# BRIEF
Check every line below for the word "vscale" and copy each one that has it.

▼

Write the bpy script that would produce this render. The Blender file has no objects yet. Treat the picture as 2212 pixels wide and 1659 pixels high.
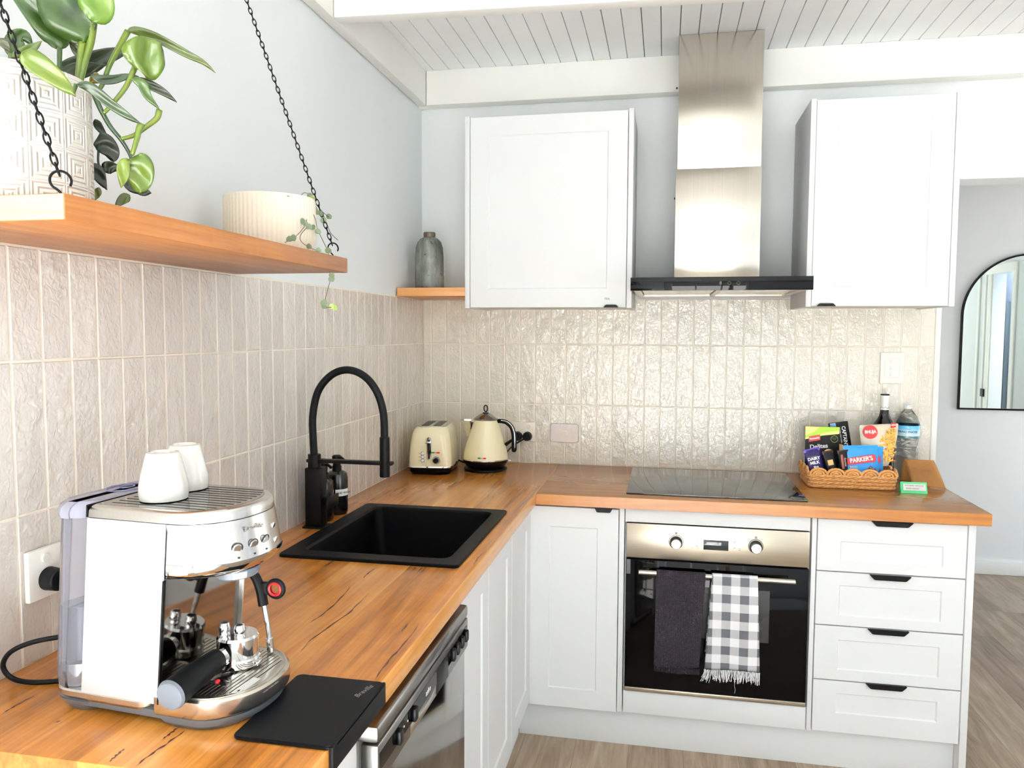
import bpy, bmesh, math, random
from mathutils import Vector, Matrix, noise
random.seed(7)
PI = math.pi
SC = bpy.context.scene
COL = SC.collection
# ------------------------------------------------------------------ colour
def lin(c):
    return c / 12.92 if c <= 0.04045 else ((c + 0.055) / 1.055) ** 2.4
def S(r, g, b):
    return (lin(r / 255), lin(g / 255), lin(b / 255), 1.0)
# ------------------------------------------------------------------ materials
class NT:
    def __init__(s, name):
        s.m = bpy.data.materials.new(name); s.m.use_nodes = True
        s.t = s.m.node_tree; s.b = s.t.nodes['Principled BSDF']
    def n(s, ty, **kw):
        nd = s.t.nodes.new(ty)
        for k, v in kw.items(): setattr(nd, k, v)
        return nd
    def l(s, a, b): s.t.links.new(a, b)
    def math(s, op, a, b=None, c=None):
        nd = s.n('ShaderNodeMath', operation=op)
        for i, v in enumerate((a, b, c)):
            if v is None: continue
            if isinstance(v, (int, float)): nd.inputs[i].default_value = v
            else: s.l(v, nd.inputs[i])
        return nd.outputs[0]
    def mix(s, f, a, b, mode='MIX'):
        nd = s.n('ShaderNodeMix', data_type='RGBA', blend_type=mode)
        for sk, v in ((nd.inputs[0], f), (nd.inputs[6], a), (nd.inputs[7], b)):
            if isinstance(v, (int, float, tuple)): sk.default_value = v
            else: s.l(v, sk)
        return nd.outputs[2]
    def obj(s): return s.n('ShaderNodeTexCoord').outputs['Object']
    def mapping(s, v, scale=(1, 1, 1), rot=(0, 0, 0), loc=(0, 0, 0)):
        nd = s.n('ShaderNodeMapping'); s.l(v, nd.inputs[0])
        nd.inputs['Scale'].default_value = scale; nd.inputs['Rotation'].default_value = rot; nd.inputs['Location'].default_value = loc
        return nd.outputs[0]
    def noise(s, v, scale, detail=3, rough=.5, dist=0):
        nd = s.n('ShaderNodeTexNoise'); s.l(v, nd.inputs['Vector'])
        nd.inputs['Scale'].default_value = scale; nd.inputs['Detail'].default_value = detail
        nd.inputs['Roughness'].default_value = rough; nd.inputs['Distortion'].default_value = dist
        return nd.outputs[0]
    def ramp(s, f, stops):
        nd = s.n('ShaderNodeValToRGB'); s.l(f, nd.inputs[0]); e = nd.color_ramp.elements
        while len(e) < len(stops): e.new(.5)
        for k, (p, c) in zip(e, stops): k.position = p; k.color = c
        return nd.outputs[0]
    def bump(s, h, strength=.3, dist=.01):
        nd = s.n('ShaderNodeBump'); s.l(h, nd.inputs['Height'])
        nd.inputs['Strength'].default_value = strength; nd.inputs['Distance'].default_value = dist
        s.l(nd.outputs[0], s.b.inputs['Normal']); return nd
def M(name, col, rough=.5, metal=0, var=.04, vscale=8, bump=0, bscale=60, **kw):
    t = NT(name)
    t.b.inputs['Roughness'].default_value = rough; t.b.inputs['Metallic'].default_value = metal
    for k, v in kw.items(): t.b.inputs[k.replace('_', ' ')].default_value = v
    o = t.obj(); nz = t.noise(o, vscale, 4)
    dk = tuple(c * (1 - var) for c in col[:3]) + (1,); lt = tuple(min(1, c * (1 + var)) for c in col[:3]) + (1,)
    t.l(t.ramp(nz, [(.3, dk), (.7, lt)]), t.b.inputs['Base Color'])
    if bump: t.bump(t.noise(o, bscale, 3), bump, .002)
    return t.m
def wood(name, axis, cols, stave=.13, rough=.28, veins=1.0, across=None, grain=1.0):
    """timber with long grain along axis; staves of slightly different colour side by side"""
    t = NT(name); o = t.obj()
    ax = 'XYZ'.index(axis); ac = across if across is not None else (0 if ax == 1 else 1)
    sep = t.n('ShaderNodeSeparateXYZ'); t.l(o, sep.inputs[0])
    idx = t.math('FLOOR', t.math('DIVIDE', sep.outputs[ac], stave))
    wn = t.n('ShaderNodeTexWhiteNoise', noise_dimensions='1D'); t.l(idx, wn.inputs['W'])
    # shift the grain from stave to stave
    cmb = t.n('ShaderNodeCombineXYZ')
    for i in range(3):
        if i == ax: t.l(t.math('ADD', sep.outputs[i], t.math('MULTIPLY', wn.outputs[0], 7.3)), cmb.inputs[i])
        else: t.l(sep.outputs[i], cmb.inputs[i])
    v = cmb.outputs[0]
    sc = [28, 28, 28]; sc[ax] = 1.3
    g1 = t.noise(t.mapping(v, tuple(sc)), 1.0, 5, .6, 1.2)
    sc2 = [170, 170, 170]; sc2[ax] = 5
    g2 = t.noise(t.mapping(v, tuple(sc2)), 1.0, 3, .6)
    sc3 = [5, 5, 5]; sc3[ax] = 12
    fig = t.noise(t.mapping(v, tuple(sc3)), 1.0, 3, .55, 1.5)
    f = t.math('ADD', t.math('MULTIPLY', g1, .62 * grain), t.math('ADD', t.math('MULTIPLY', g2, .2), t.math('MULTIPLY', wn.outputs[0], .3)))
    f = t.math('ADD', f, t.math('MULTIPLY', t.math('SUBTRACT', fig, .5), .14))
    c = t.ramp(f, [(.31, cols[0]), (.5, cols[1]), (.72, cols[2])])
    if veins:
        scv = [9, 9, 9]; scv[ax] = .9
        nv = t.noise(t.mapping(v, tuple(scv)), 1.0, 6, .62, .4)
        band = t.math('ABSOLUTE', t.math('SUBTRACT', nv, .5))
        line = t.math('LESS_THAN', band, .0035)
        gate = t.math('GREATER_THAN', t.noise(t.mapping(v, (1.9, 1.9, 1.9)), 1.0, 2), .56)
        c = t.mix(t.math('MULTIPLY', t.math('MULTIPLY', line, gate), .85 * veins), c, S(70, 28, 14))
    # joint lines between staves
    fr = t.math('FRACT', t.math('DIVIDE', sep.outputs[ac], stave))
    jl = t.math('LESS_THAN', t.math('ABSOLUTE', t.math('SUBTRACT', fr, .5)), .4955)
    c = t.mix(t.math('MULTIPLY', t.math('SUBTRACT', 1, jl), .35), c, S(120, 60, 25))
    t.l(c, t.b.inputs['Base Color']); t.b.inputs['Roughness'].default_value = rough
    t.bump(g2, .02, .0006)
    return t.m
MAT = {}
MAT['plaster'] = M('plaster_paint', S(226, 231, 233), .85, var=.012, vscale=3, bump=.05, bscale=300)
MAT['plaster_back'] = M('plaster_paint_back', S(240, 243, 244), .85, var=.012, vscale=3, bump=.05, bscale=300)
MAT['beam'] = M('painted_timber', S(242, 242, 238), .55, var=.02, vscale=5, bump=.06, bscale=90)
MAT['ceil'] = M('painted_boards', S(244, 246, 247), .6, var=.03, vscale=4, bump=.05, bscale=70)
MAT['groove'] = M('groove_shadow_gap', S(84, 78, 68), .9)
MAT['cab'] = M('white_lacquer', S(228, 230, 231), .6, var=.006, Specular_IOR_Level=.2)
MAT['cab_in'] = M('cabinet_carcass', S(225, 226, 224), .6, var=.01)
MAT['black'] = M('matte_black_metal', S(6, 6, 7), .45, var=.15, Specular_IOR_Level=.15)
MAT['blackgloss'] = M('black_glass', S(3, 3, 4), .03, var=.1, Specular_IOR_Level=.18)
MAT['blackplas'] = M('black_plastic', S(6, 6, 7), .35, var=.1, Specular_IOR_Level=.2)
MAT['greyplas'] = M('grey_plastic', S(96, 102, 110), .45, var=.05)
MAT['sinkblk'] = M('black_granite_composite', S(4, 4, 5), .5, var=.5, vscale=900, Specular_IOR_Level=.12)
MAT['steel'] = M('brushed_steel', S(205, 200, 190), .22, 1, var=.03)
MAT['chrome'] = M('polished_chrome', S(225, 225, 225), .05, 1, var=.01)
MAT['smokesteel'] = M('dark_mirror_steel', S(150, 146, 142), .06, 1, var=.02)
MAT['white'] = M('white_plastic', S(240, 240, 236), .35, var=.01)
MAT['greige'] = M('warm_white_plastic', S(228, 220, 208), .4, var=.01)
MAT['cream'] = M('cream_enamel', S(238, 231, 192), .12, var=.01, Coat_Weight=.6)
MAT['red'] = M('red_plastic', S(225, 28, 34), .35)
MAT['green'] = M('green_enamel', S(20, 130, 70), .3)
MAT['porcelain'] = M('white_porcelain', S(226, 225, 219), .12, var=.01, Coat_Weight=.4)
MAT['rubber'] = M('black_rubber', S(9, 10, 12), .5, var=.12, Specular_IOR_Level=.15)
MAT['ink'] = M('dark_ink', S(30, 30, 32), .6)
MAT['whiteink'] = M('white_ink', S(248, 248, 244), .6)
MAT['greyink'] = M('grey_ink', S(120, 116, 108), .6)
def brushed(name, col, axis, rough=.25):
    t = NT(name); o = t.obj(); sc = [400, 400, 400]; sc['XYZ'.index(axis)] = 3
    g = t.noise(t.mapping(o, tuple(sc)), 1, 2)
    t.l(t.ramp(g, [(.3, tuple(c * .93 for c in col[:3]) + (1,)), (.7, col)]), t.b.inputs['Base Color'])
    t.b.inputs['Metallic'].default_value = 1; t.b.inputs['Roughness'].default_value = rough
    t.bump(g, .04, .0004); return t.m
MAT['ss_x'] = brushed('brushed_stainless_x', S(192, 182, 164), 'X', .3)
MAT['ss_z'] = brushed('brushed_stainless_z', S(214, 208, 196), 'Z', .2)
MAT['ss_m'] = brushed('machine_stainless', S(222, 220, 216), 'Z', .27)
MAT['ss_dw'] = brushed('dishwasher_stainless', S(150, 149, 146), 'Y', .28)
def tile_mat(name, a, b, seed):
    t = NT(name); o = t.obj()
    gi = t.n('ShaderNodeNewGeometry').outputs['Random Per Island']
    cl = t.noise(t.mapping(o, (1, 1, .45), loc=(seed, 0, 0)), 16, 4, .6)
    f = t.math('ADD', t.math('MULTIPLY', gi, .55), t.math('MULTIPLY', cl, .6))
    c = t.ramp(f, [(.18, a), (.55, tuple((x + y) / 2 for x, y in zip(a, b))), (.95, b)])
    t.l(c, t.b.inputs['Base Color'])
    t.b.inputs['Roughness'].default_value = .35; t.b.inputs['Specular IOR Level'].default_value = .2
    t.b.inputs['Coat Weight'].default_value = 1; t.b.inputs['Coat Roughness'].default_value = .015; t.b.inputs['Coat IOR'].default_value = 1.8
    wob = t.n('ShaderNodeCombineXYZ'); t.l(t.math('MULTIPLY', gi, 40), wob.inputs[0]); t.l(t.math('MULTIPLY', gi, 17), wob.inputs[2])
    va = t.n('ShaderNodeVectorMath', operation='ADD'); t.l(o, va.inputs[0]); t.l(wob.outputs[0], va.inputs[1])
    h = t.math('ADD', t.noise(t.mapping(va.outputs[0], (1, 1, .75)), 19, 1, .5, .6), t.math('MULTIPLY', t.noise(t.mapping(va.outputs[0], (1, 1, .8)), 95, 1, .6, .8), .40))
    t.bump(h, 1.0, .0011)
    cb = t.n('ShaderNodeBump'); t.l(h, cb.inputs['Height']); cb.inputs['Strength'].default_value = 1; cb.inputs['Distance'].default_value = .0075
    t.l(cb.outputs[0], t.b.inputs['Coat Normal'])
    return t.m
MAT['tileL'] = tile_mat('glazed_tile_left', S(194, 190, 183), S(218, 214, 208), 0)
MAT['tileB'] = tile_mat('glazed_tile_back', S(200, 195, 182), S(222, 217, 204), 5)
MAT['grout'] = M('cream_grout', S(232, 224, 210), .8, var=.02, vscale=40)
MAT['woodL'] = wood('worktop_timber_long', 'Y', (S(122, 72, 27), S(166, 105, 42), S(194, 136, 66)), .155, .22, 0)
MAT['woodR'] = wood('worktop_timber_back', 'X', (S(124, 80, 40), S(152, 102, 54), S(172, 122, 72)), .155, .22, 0)
MAT['woodF'] = wood('worktop_edge_timber', 'X', (S(108, 60, 17), S(144, 88, 27), S(168, 110, 43)), .5, .35, .0, across=2)
MAT['woodS'] = wood('shelf_timber', 'Y', (S(82, 46, 18), S(126, 76, 32), S(156, 102, 50)), .16, .4, .3)
MAT['woodE'] = wood('shelf_end_grain', 'X', (S(170, 130, 88), S(196, 160, 116), S(212, 182, 142)), .5, .5, 0, across=2)
MAT['woodW'] = wood('small_shelf_timber', 'X', (S(158, 104, 56), S(190, 138, 84), S(208, 160, 106)), .2, .45, 0)
def floor_mat():
    t = NT('grey_oak_planks'); o = t.obj()
    sep = t.n('ShaderNodeSeparateXYZ'); t.l(o, sep.inputs[0])
    idx = t.math('FLOOR', t.math('DIVIDE', sep.outputs[0], .19))
    wn = t.n('ShaderNodeTexWhiteNoise', noise_dimensions='1D'); t.l(idx, wn.inputs['W'])
    yy = t.math('ADD', sep.outputs[1], t.math('MULTIPLY', wn.outputs[0], 5))
    iy = t.math('FLOOR', t.math('DIVIDE', yy, 1.2))
    wn2 = t.n('ShaderNodeTexWhiteNoise', noise_dimensions='2D'); cb = t.n('ShaderNodeCombineXYZ'); t.l(idx, cb.inputs[0]); t.l(iy, cb.inputs[1]); t.l(cb.outputs[0], wn2.inputs['Vector'])
    cm = t.n('ShaderNodeCombineXYZ'); t.l(sep.outputs[0], cm.inputs[0]); t.l(yy, cm.inputs[1]); t.l(t.math('MULTIPLY', wn2.outputs[0], 9), cm.inputs[2])
    g = t.noise(t.mapping(cm.outputs[0], (22, 2.2, 1)), 1, 5, .62, .9)
    g2 = t.noise(t.mapping(cm.outputs[0], (110, 7, 1)), 1, 3, .6)
    f = t.math('ADD', t.math('MULTIPLY', g, .75), t.math('ADD', t.math('MULTIPLY', g2, .2), t.math('MULTIPLY', wn2.outputs[0], .16)))
    c = t.ramp(f, [(.3, S(98, 80, 64)), (.52, S(142, 121, 101)), (.78, S(178, 160, 139))])
    fx = t.math('FRACT', t.math('DIVIDE', sep.outputs[0], .19))
    jl = t.math('GREATER_THAN', t.math('ABSOLUTE', t.math('SUBTRACT', fx, .5)), .494)
    fy = t.math('FRACT', t.math('DIVIDE', yy, 1.2))
    jy = t.math('GREATER_THAN', t.math('ABSOLUTE', t.math('SUBTRACT', fy, .5)), .4988)
    c = t.mix(t.math('MULTIPLY', t.math('MAXIMUM', jl, jy), .5), c, S(80, 64, 50))
    t.l(c, t.b.inputs['Base Color']); t.b.inputs['Roughness'].default_value = .38
    t.bump(g2, .1, .001); return t.m
MAT['floor'] = floor_mat()
def glass(name, col, rough=.02, ior=1.45, tr=1):
    t = NT(name); t.b.inputs['Base Color'].default_value = col
    t.b.inputs['Transmission Weight'].default_value = tr; t.b.inputs['Roughness'].default_value = rough; t.b.inputs['IOR'].default_value = ior
    nz = t.noise(t.obj(), 20, 2); t.l(t.ramp(nz, [(0, col), (1, tuple(min(1, c * 1.03) for c in col[:3]) + (1,))]), t.b.inputs['Base Color'])
    return t.m
MAT['tank'] = glass('tank_clear_plastic', (.74, .76, .88, 1), .1, 1.12, .8)
MAT['petwater'] = glass('clear_bottle_plastic', (.93, .96, .97, 1), .12, 1.2)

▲

# ANSWER TO THE PROBLEM
def M(name, col, rough=.5, metal=0, var=.04, vscale=8, bump=0, bscale=60, **kw):
    o = t.obj(); nz = t.noise(o, vscale, 4)
MAT['plaster'] = M('plaster_paint', S(226, 231, 233), .85, var=.012, vscale=3, bump=.05, bscale=300)
MAT['plaster_back'] = M('plaster_paint_back', S(240, 243, 244), .85, var=.012, vscale=3, bump=.05, bscale=300)
MAT['beam'] = M('painted_timber', S(242, 242, 238), .55, var=.02, vscale=5, bump=.06, bscale=90)
MAT['ceil'] = M('painted_boards', S(244, 246, 247), .6, var=.03, vscale=4, bump=.05, bscale=70)
MAT['sinkblk'] = M('black_granite_composite', S(4, 4, 5), .5, var=.5, vscale=900, Specular_IOR_Level=.12)
MAT['grout'] = M('cream_grout', S(232, 224, 210), .8, var=.02, vscale=40)